Après s’être caressé le ventre, vient tout de suite en tête le syndrome de l’ego surdimensionné, dit le melon, et c’est bien le thème de cette pièce truculente et hilarante : une troupe de quatre comédiens égotiste au talent plus que discutable dirigée par un metteur en scène souhaitant interloquer le spectateur par une approche révolutionnaire du théâtre. cinq personnages donc, rejoints très vite par un sixième jouant tous les différents hôteliers rencontrés pendant leur tournée provinciale.

Le regard lointain, la main sur le cœur, la voix calée en mode vibrato, ces pseudos acteurs essaient tant bien que mal de jouer une pièce incompréhensible qu’un Shakespeare de boulevard sous LSD, promenant sa collerette dans les plaines de Kiev, aurait pu écrire dans un moment de grande détresse personnelle.

Il y a tout d’abord la grande actrice à la carrière longue comme le bras d’un bébé Hobbit qui a connu son heure de gloire dans une pub pour de la farine, le comédien à l’haleine douteuse qui ne cesse de dépiler son CV empli de films que personne n’a jamais vus, le jeune apprenti de 40 ans dont le talent n’a été repéré que par sa maman, et l’ingénue qui hésite entre le théâtre, le doublage de films pornos et le pole dance.
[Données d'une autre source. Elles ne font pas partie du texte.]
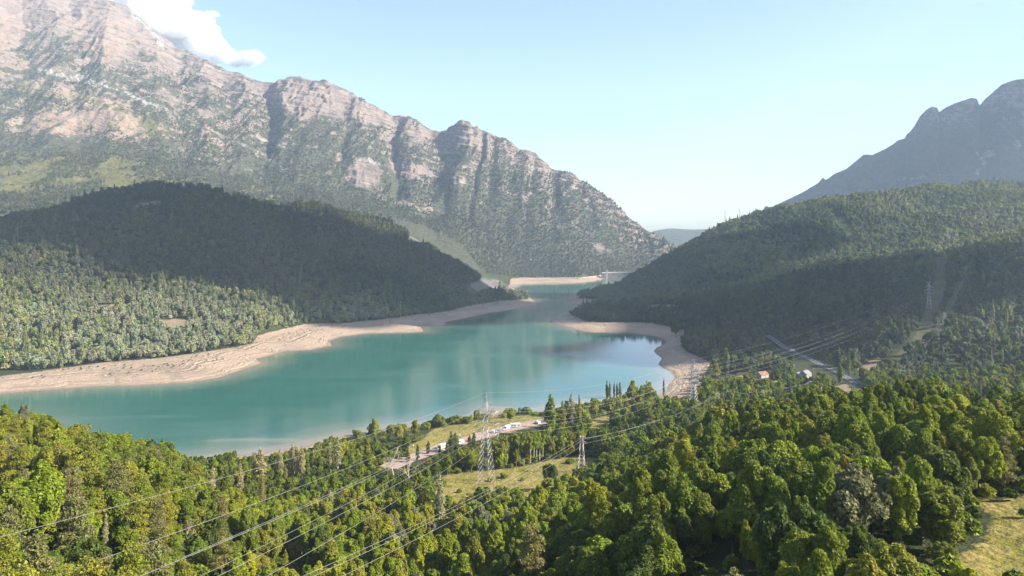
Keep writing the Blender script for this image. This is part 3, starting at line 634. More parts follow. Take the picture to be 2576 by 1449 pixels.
# ------------------------------------------------------------------ trees: shapes
def unit(v): return v / np.maximum(np.linalg.norm(v, axis=1, keepdims=True), 1e-9)
def cards(c, nrm, sz, rng, aspect=1.45, upr=.9):
    n = len(c); nrm = unit(nrm); r = unit(rng.normal(size=(n, 3)))
    r[:, 2] += upr; r = unit(r); u = unit(r - nrm * (r * nrm).sum(1, keepdims=True)); w = np.cross(nrm, u); sz = np.broadcast_to(np.asarray(sz, float), (n,))[:, None]
    a = u * sz * aspect; b = w * sz; k = nrm * sz * .35
    v = np.stack([c - a - k, c - b + k * .3, c + a - k, c + b + k * .3], 1).reshape(-1, 3)
    return v, np.arange(4 * n).reshape(n, 4)
def sph(n, rng): return unit(rng.normal(size=(n, 3)))
def blob_leaves(lobes, n, size, rng, up=.42, jit=.5, keep=.8, aspect=1.45, upr=.9):
    """leaves over the skins of overlapping lobes (cx,cy,cz,rx,rz)"""
    L = np.asarray(lobes, float); w = L[:, 3] ** 2; w = w / w.sum()
    k = rng.choice(len(L), size=int(n * 1.9), p=w); d = sph(len(k), rng)
    d[:, 2] = np.where(d[:, 2] < -.55, -d[:, 2], d[:, 2])
    rr = (1.06 - .42 * rng.random(len(k)) ** 1.6)[:, None]
    P = L[k, :3] + d * rr * np.stack([L[k, 3], L[k, 3], L[k, 4]], 1)
    ins = np.zeros(len(P), bool)
    for j in range(len(L)):
        q = (P - L[j, :3]) / np.array([L[j, 3], L[j, 3], L[j, 4]]); ins |= ((q ** 2).sum(1) < keep ** 2) & (k != j)
    P, d = P[~ins][:n], d[~ins][:n]
    nrm = d + np.array([0, 0, up]) + rng.normal(size=d.shape) * jit
    return cards(P, nrm, size * rng.uniform(.6, 1.35, len(P)), rng, aspect, upr)
def limbs(mb, base, top, r0, ends, rng):
    mb.tube([base, ((base[0] + top[0]) / 2 + rng.normal(0, .12), (base[1] + top[1]) / 2 + rng.normal(0, .12), (base[2] + top[2]) / 2), top], [r0, r0 * .7, r0 * .3], 6)
    for e in ends:
        t = rng.uniform(.35, .8); b = tuple(base[i] + (top[i] - base[i]) * t for i in range(3))
        m = tuple((b[i] + e[i]) / 2 + (.25 if i == 2 else 0) for i in range(3)); mb.tube([b, m, e], [r0 * .45, r0 * .28, r0 * .1], 4)
def broad_lobes(rng, R, H, n, tall=1.0):
    c = H * .56; lo = [(0, 0, c, R * .56, H * .29 * tall), (rng.normal(0, R * .2), rng.normal(0, R * .2), c + H * .18, R * .40, H * .20)]
    lean = rng.normal(0, .16, 2) * R
    for i in range(n):
        d = sph(1, rng)[0]; d[2] = d[2] * .95 + .12; f = rng.uniform(.45, 1.0) ** .8; r = R * rng.uniform(.12, .32) * (1.25 - .45 * f)
        k = 1 - .28 * max(d[2], 0)
        lo.append((d[0] * R * f * .9 * k + lean[0] * d[2], d[1] * R * f * .9 * k + lean[1] * d[2], c + d[2] * H * .40 * f * tall, r, r * rng.uniform(1.0, 1.9)))
    return lo
PROTO = {}
def proto(kind, crown_v, crown_f, trunk, bark):
    c = mesh_np("crown", crown_v, crown_f, M_LEAF, link=False)
    t = trunk.build("trunk", bark, link=False, smooth=True)
    PROTO.setdefault(kind, []).append((c.data, t.data)); bpy.data.objects.remove(c); bpy.data.objects.remove(t)
def mk_broad(seed, n=8600, tall=1.0, R=3.7, H=10.5, nl=13, size=.16):
    rng = np.random.default_rng(seed); lo = broad_lobes(rng, R, H, nl * 3, tall); v, f = blob_leaves(lo, n, size, rng)
    tr = MB(); limbs(tr, (0, 0, -.8), (.2, .1, H * .7), .24, [tuple(l[:3]) for l in lo[1:8]], rng); proto("broad", v, f, tr, M_BARK)
for i in range(7): mk_broad(100 + i, tall=(1, 1.15, .9, 1.25, 1, .85, 1.1)[i], R=(3.5, 3.0, 4.0, 2.6, 3.7, 4.3, 3.2)[i], H=(10.5, 11.2, 9.8, 12, 10.5, 9.6, 11)[i], nl=(13, 11, 15, 10, 16, 14, 12)[i])
def mk_shrub(seed):
    rng = np.random.default_rng(seed); lo = [(0, 0, 1.0, 1.7, 1.3)] + [(rng.normal(0, 1.1), rng.normal(0, 1.1), rng.uniform(.6, 1.7), rng.uniform(.6, 1.0), rng.uniform(.6, 1.0)) for _ in range(8)]
    v, f = blob_leaves(lo, 1500, .17, rng); tr = MB(); limbs(tr, (0, 0, -.5), (0, 0, 1.4), .09, [tuple(l[:3]) for l in lo[1:5]], rng); proto("shrub", v, f, tr, M_BARK)
for i in range(3): mk_shrub(150 + i)
def mk_pine(seed, H=13.0):
    rng = np.random.default_rng(seed); lo = []; nt = 26
    for i in range(nt):
        t = .30 + .68 * i / nt; rr = 3.0 * (1 - t) ** .62 * rng.uniform(.6, 1.15) + .25; an = i * 2.4 + rng.normal(0, .4)
        lo.append((math.cos(an) * rr * .8, math.sin(an) * rr * .8, H * t + rng.normal(0, .2), .55 + rr * .34, .34 + rr * .10))
    lo += [(0, 0, H * q, 1.9 * (1 - q) ** .6 + .2, H * .07) for q in (.4, .52, .64, .76, .87, .95)]
    v, f = blob_leaves(lo, 4600, .125, rng, up=.5, jit=.9, keep=.7)
    tr = MB(); limbs(tr, (0, 0, -.8), (.1, 0, H * .96), .24, [tuple(l[:3]) for l in lo[:14]], rng); proto("pine", v, f, tr, M_BARK)
for i in range(4): mk_pine(200 + i, (13, 12, 14, 11.5)[i])
def mk_poplar(seed, H=18.0, R=1.25, sparse=1.0, n=2600):
    rng = np.random.default_rng(seed); lo = []
    for i in range(24):
        t = .08 + .9 * i / 24; rr = R * min(1.0, (t / .25) ** .6) * (1 - max(0, t - .55) / .5) ** .8 * rng.uniform(.6, 1.1); an = rng.uniform(0, 6.28)
        lo.append((math.cos(an) * rr * .5, math.sin(an) * rr * .5, H * t, rr * .72 + .15, H * .085))
    v, f = blob_leaves(lo, int(n * sparse), .19, rng, up=.1, jit=.8, keep=.6)
    tr = MB(); ends = [(l[0] * 1.3, l[1] * 1.3, l[2] + H * .1) for l in lo[3:16:2]]; limbs(tr, (0, 0, -.8), (0, 0, H * .93), .26, ends, rng); proto("poplar" if sparse > .6 else "thin_poplar", v, f, tr, M_PALEBARK if sparse < .6 else M_BARK)
mk_poplar(300); mk_poplar(301, R=1.5); mk_poplar(302, R=1.0); mk_poplar(310, R=1.25, sparse=.55); mk_poplar(311, R=1.45, sparse=.58)
def mk_spruce(seed, H=15.0):
    rng = np.random.default_rng(seed); P = []; N = []
    for i in range(3000):
        t = rng.random() ** 1.25; k = round(t * 17) / 17; z = H * (.1 + .9 * k) + rng.normal(0, .13); rr = 3.0 * (1 - k) * (rng.random() ** .45) + .1; an = rng.uniform(0, 6.28)
        P.append((math.cos(an) * rr, math.sin(an) * rr, z - rr * .28)); N.append((math.cos(an) * .5, math.sin(an) * .5, 1))
    v, f = cards(np.array(P), np.array(N) + rng.normal(size=(3000, 3)) * .35, .2 * rng.uniform(.6, 1.2, 3000), rng)
    tr = MB(); tr.tube([(0, 0, -.8), (0, 0, H * .97)], [.26, .04], 6); proto("spruce", v, f, tr, M_BARK)
mk_spruce(330); mk_spruce(331, 14)
def mk_birch(seed, H=14.0):
    rng = np.random.default_rng(seed); lo = [(rng.normal(0, .8), rng.normal(0, .8), H * rng.uniform(.5, .98), rng.uniform(.7, 1.2), rng.uniform(.8, 1.4)) for _ in range(14)]
    v, f = blob_leaves(lo, 1900, .19, rng); tr = MB(); limbs(tr, (0, 0, -.5), (0, 0, H * .9), .2, [tuple(l[:3]) for l in lo[:8]], rng); proto("birch", v, f, tr, M_PALEBARK)
mk_birch(340); mk_birch(341)

# tints (what the leaves themselves are)
TINT = {"dark green": (.044, .064, .009), "mid green": (.082, .104, .010), "bright green": (.108, .136, .009), "olive green": (.124, .124, .015), "yellow-green": (.156, .162, .011),
        "grey-green": (.108, .114, .052), "brownish green": (.104, .099, .032), "pale green": (.145, .155, .033), "bluish green": (.042, .068, .034), "straw green": (.185, .168, .080)}
def place_tree(kind, name, cat, x, y, s, sz, tint, label, group, var=None, rz=None, rng=random, z=None):
    var = rng.randrange(len(PROTO[kind])) if var is None else var % len(PROTO[kind])
    cm, tm = PROTO[kind][var]; e = empty(name, (x, y, zat(x, y) if z is None else z), rng.uniform(0, 6.28) if rz is None else rz)
    e.scale = (s, s, sz); tag(e, label, cat, group)
    c = bpy.data.objects.new("crown", cm); t = bpy.data.objects.new("trunk", tm)
    j = [rng.uniform(.86, 1.14) for _ in range(3)]; b = [1.62 * q for q in TINT[tint]]
    c.color = (b[0] * j[0], b[1] * j[1] * .5 + b[1] * .5 * j[0], b[2] * j[2], 1)
    for o in (c, t): COL.objects.link(o); o.parent = e
    return e
PROTO_H = {"broad": 10.0, "shrub": 2.3, "pine": 13.0, "poplar": 18.0, "thin_poplar": 18.0, "spruce": 15.0, "birch": 14.5}
random.seed(11)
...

Leurs égos sont mis à mal par l’abandon de leur producteur qui devait financer cette tragédie russe jusqu’au graal ultime : le festival d’Avignon !, mais également par les réceptionnistes des hôtels de seconde zone notamment par un Corse qui imposera sa vision de la pièce à la sauce indépendantiste. Le metteur en scène, dépassé par autant de talent concentré, se démène dans tout cela pour imposer sa vision myope d’un théâtre du futur.

 

crédit photo : Franck Harscouet
Crédit Photo : Franck Harscouet

En plus d’un pitch original qu’est-ce qui fait que la pièce Les Nombrils soit si réussit ? Tout d’abord le texte, en effet, l’écriture est ciselée et précise, les répliques fusent et font mouches :

« Il y a tellement de noms d’oiseaux qui volent au-dessus de ma tête qu’il y en a bien un qui va me chier dessus ! » du Audiard en somme !
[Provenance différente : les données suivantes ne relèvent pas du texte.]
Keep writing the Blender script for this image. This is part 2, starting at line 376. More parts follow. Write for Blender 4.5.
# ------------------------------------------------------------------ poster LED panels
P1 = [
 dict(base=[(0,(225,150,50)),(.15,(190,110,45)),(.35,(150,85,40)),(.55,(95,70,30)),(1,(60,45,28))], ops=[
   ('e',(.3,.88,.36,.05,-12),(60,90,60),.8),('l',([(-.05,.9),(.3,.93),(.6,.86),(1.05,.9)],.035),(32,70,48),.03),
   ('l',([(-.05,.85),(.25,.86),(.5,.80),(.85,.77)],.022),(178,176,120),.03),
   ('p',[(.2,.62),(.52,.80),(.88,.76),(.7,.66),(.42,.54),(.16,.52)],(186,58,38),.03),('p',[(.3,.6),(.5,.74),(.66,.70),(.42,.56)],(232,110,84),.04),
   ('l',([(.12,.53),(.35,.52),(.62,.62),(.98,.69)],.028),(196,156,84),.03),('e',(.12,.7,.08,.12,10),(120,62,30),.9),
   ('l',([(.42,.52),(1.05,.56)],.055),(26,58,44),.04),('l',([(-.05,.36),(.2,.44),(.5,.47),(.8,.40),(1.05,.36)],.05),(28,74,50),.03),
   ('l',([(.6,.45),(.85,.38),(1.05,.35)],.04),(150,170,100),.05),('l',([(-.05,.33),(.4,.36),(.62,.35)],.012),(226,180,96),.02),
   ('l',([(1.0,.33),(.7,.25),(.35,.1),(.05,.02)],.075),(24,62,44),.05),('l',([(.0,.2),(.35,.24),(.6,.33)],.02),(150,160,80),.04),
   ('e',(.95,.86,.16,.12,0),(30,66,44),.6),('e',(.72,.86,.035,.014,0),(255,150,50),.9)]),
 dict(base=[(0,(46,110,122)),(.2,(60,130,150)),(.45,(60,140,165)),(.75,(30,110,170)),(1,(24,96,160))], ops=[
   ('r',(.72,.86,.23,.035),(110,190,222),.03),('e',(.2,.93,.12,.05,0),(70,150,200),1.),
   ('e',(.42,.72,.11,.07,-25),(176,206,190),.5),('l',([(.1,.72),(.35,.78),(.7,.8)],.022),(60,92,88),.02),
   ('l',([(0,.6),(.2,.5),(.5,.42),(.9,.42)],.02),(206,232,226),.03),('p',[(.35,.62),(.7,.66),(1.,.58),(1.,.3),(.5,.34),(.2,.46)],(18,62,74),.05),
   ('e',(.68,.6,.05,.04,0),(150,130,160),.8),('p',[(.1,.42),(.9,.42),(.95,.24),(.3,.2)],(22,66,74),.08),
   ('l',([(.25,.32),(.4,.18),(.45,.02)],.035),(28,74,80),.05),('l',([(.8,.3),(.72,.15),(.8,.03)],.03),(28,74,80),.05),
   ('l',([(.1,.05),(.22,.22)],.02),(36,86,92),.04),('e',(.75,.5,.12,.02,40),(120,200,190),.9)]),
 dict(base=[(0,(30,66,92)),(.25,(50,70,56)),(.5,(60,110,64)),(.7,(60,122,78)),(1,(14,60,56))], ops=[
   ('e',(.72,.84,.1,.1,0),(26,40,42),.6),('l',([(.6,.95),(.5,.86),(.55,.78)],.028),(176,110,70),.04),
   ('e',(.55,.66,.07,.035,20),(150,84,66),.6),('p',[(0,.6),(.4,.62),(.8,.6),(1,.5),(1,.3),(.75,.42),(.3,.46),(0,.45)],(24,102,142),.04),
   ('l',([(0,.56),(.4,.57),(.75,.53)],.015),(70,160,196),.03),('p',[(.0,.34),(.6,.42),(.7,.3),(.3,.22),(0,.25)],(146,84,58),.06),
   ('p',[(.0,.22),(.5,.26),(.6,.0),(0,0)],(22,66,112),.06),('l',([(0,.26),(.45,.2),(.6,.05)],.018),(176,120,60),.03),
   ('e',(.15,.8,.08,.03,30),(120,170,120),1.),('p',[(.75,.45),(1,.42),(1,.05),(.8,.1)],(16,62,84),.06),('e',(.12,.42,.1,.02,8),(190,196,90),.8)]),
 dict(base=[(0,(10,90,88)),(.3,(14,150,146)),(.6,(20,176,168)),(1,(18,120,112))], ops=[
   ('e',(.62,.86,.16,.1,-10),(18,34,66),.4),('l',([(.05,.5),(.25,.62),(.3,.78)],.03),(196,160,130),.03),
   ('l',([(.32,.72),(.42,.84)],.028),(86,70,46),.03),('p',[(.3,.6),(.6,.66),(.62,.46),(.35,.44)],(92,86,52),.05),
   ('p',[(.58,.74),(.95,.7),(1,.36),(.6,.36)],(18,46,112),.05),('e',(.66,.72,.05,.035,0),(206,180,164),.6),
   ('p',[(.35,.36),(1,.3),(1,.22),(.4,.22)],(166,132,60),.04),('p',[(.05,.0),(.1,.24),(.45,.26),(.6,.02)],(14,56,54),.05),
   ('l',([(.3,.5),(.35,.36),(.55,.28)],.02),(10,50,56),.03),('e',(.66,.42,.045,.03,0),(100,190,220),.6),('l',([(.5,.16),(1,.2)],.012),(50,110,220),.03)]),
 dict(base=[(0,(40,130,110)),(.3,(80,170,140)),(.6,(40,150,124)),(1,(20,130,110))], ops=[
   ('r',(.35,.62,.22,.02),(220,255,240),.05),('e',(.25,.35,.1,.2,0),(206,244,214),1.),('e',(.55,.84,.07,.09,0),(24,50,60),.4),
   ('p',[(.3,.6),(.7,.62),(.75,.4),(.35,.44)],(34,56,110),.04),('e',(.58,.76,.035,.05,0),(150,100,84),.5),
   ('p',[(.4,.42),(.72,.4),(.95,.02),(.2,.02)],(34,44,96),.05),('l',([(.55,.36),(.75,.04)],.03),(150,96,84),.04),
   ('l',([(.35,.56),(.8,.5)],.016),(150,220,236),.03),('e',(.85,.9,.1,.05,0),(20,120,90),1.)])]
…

Ensuite, l’interprétation, il faut beaucoup de talent pour se faire ainsi maltraité dans cette autodérision permanente et chaque personnage, pris individuellement, peut même émouvoir.

Assurément un des succès de cette seconde partie d’année et alors que la pièce fictive n’attire qu’une vingtaine de spectateurs au début des représentations (beaucoup moins à la fin), cette parodie allèche le badauds tant les fous rires sont nombreux et bruyants.

Un conseil, ne vous couvrez pas trop, il fait très vite chaud.